Dava dilekçesindeki açıklamaya göre dava, Medeni Yasanın 713/1. maddesi hükmüne göre taşınmazın tesciline ilişkindir.
Çekişmeli taşınmazın bulunduğu yerde tespit tarihinden önce orman kadastrosu yapılmamıştır. Dava konusu taşınmaz tapulama çalışmaları sırasında Tapulama Kanununun 2. maddesi gereğince tapulama harici olarak tespit görerek 23.01.1981 yılında kesinleşmiştir.

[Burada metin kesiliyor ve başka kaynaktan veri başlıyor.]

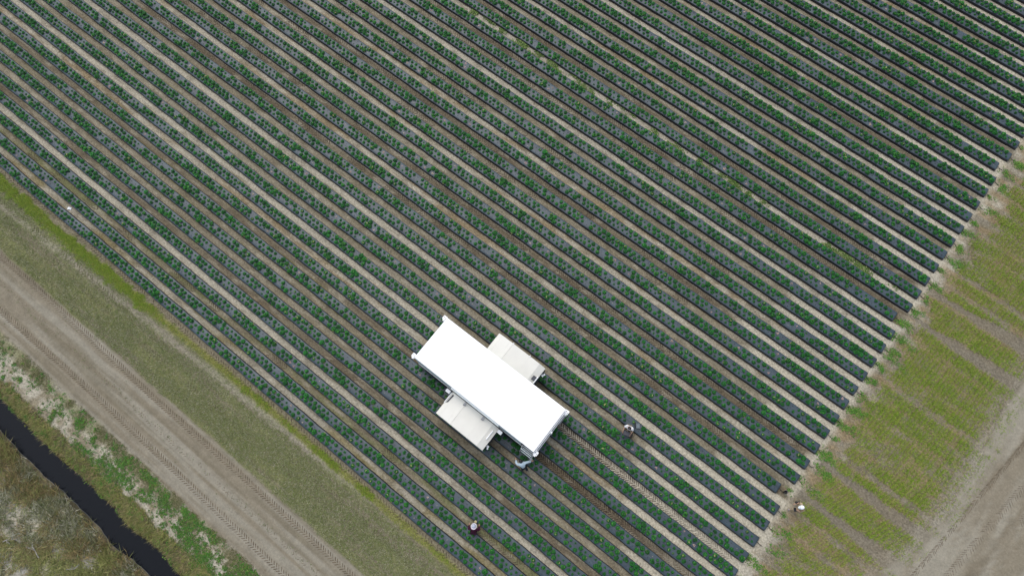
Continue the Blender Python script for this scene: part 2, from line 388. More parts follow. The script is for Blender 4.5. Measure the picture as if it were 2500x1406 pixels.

Dosya kapsamına ve mahkemece uyulan bozma kararı gereğince işlem yapılarak yazılı biçimde hüküm kurulmasında isabetsizlik bulunmamaktadır. Ancak, davacının davası kısmen kabul edildiğine göre, davalı vekilinin sarf ettiği emek ve mesai dikkate alınarak lehine Avukatlık Asgari Ücret tarifesinde belirlenen esaslara göre vekalet ücreti takdir edilmesi gerekirken vekalet ücretine hükmedilmemesi doğru değil ise de, bu husus hükmün bozulmasını ve yeniden yargılama yapılmasını gerektirmediğinden, hükmün düzeltilerek onanması uygun görülmüştür. Bu nedenle, hüküm fıkrasına, "Davalı Hazine vekilinin sarf ettiği emek ve mesaisine karşılık Avukatlık Asgari Ücret tarifesi uyarınca 1150.- TL vekalet ücretinin davacıdan alınarak davalı Hazineye verilmesine,”cümlesinin yazılması suretiyle düzeltilmesine ve hükmün 6100 sayılı Yasanın geçici 3. maddesi göndermesiyle H.Y.U.Y."nın 438/7. maddesine göre düzeltilmiş bu şekliyle ONANMASINA, Harçlar Yasasının değişik 13/j maddesi uyarınca harç alınmasına yer olmadığına 01/02/2012 günü oybirliği ile karar verildi.